RS Trip (Anne Frank)
Recently, the Lower Fifth GCSE Religious Studies group visited the Crescent Theatre to see a performance of ‘The Diary of Anne Frank’. Here, Fran Walker of L5A reviews the play.
The play was very moving, beginning with Otto Frank sitting reading Anne’s diary and wearing a scarf that we later learned Anne had made for him as a Hanukah present while the Frank family was in hiding. The play then shifted in time to before the Franks had to go into hiding, and we saw them as a normal and well respected German family. They had moved to Holland to escape Nazi persecution only to find Holland was to be occupied too. Under the Nazis, it wasn’t long until the Jews were so terrified that Anne’s Father decided that the family must go in to hiding.
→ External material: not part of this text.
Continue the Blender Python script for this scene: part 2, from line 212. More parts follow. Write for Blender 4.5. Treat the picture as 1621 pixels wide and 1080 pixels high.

In secret, the family sneaked up to an attic above her father’s old company. It was very well acted and moving because it was a true story told from a real person’s point of view. We all found it poignant how the Franks, the Van Daans and Mr Dussel hid in the attic for two years, and were only discovered towards the end of the war and then transported on the last train taking Dutch Jews to the death camps. At the end of the play the actors returned to the stage, once again wearing their Star of David emblems, and explained how each of the Franks and their companions had died, be it from illness or being gassed. It was incredibly sad to be told that the men, women and children were all separated and taken to different places before they died. We all found it deeply moving that Peter, the15 year old son of the Van Daans had died just one day before the end of the war. Only Otto Frank survived and the final scene of the play featured him sitting reading Anne’s diary, the section where it ends abruptly, mid sentence, as the Franks were being forced out of their hideaway by the Nazis. When Otto realised this, he started to cry and the play ended.
This play was definitely worth seeing, and I think it made the Holocaust and Jewish suffering seem much more personal, as it was a reminder that the millions who died in the tragedy were real people with individual lives. As well as being an enjoyable trip, it was very educational in the widest sense as it engaged your feelings.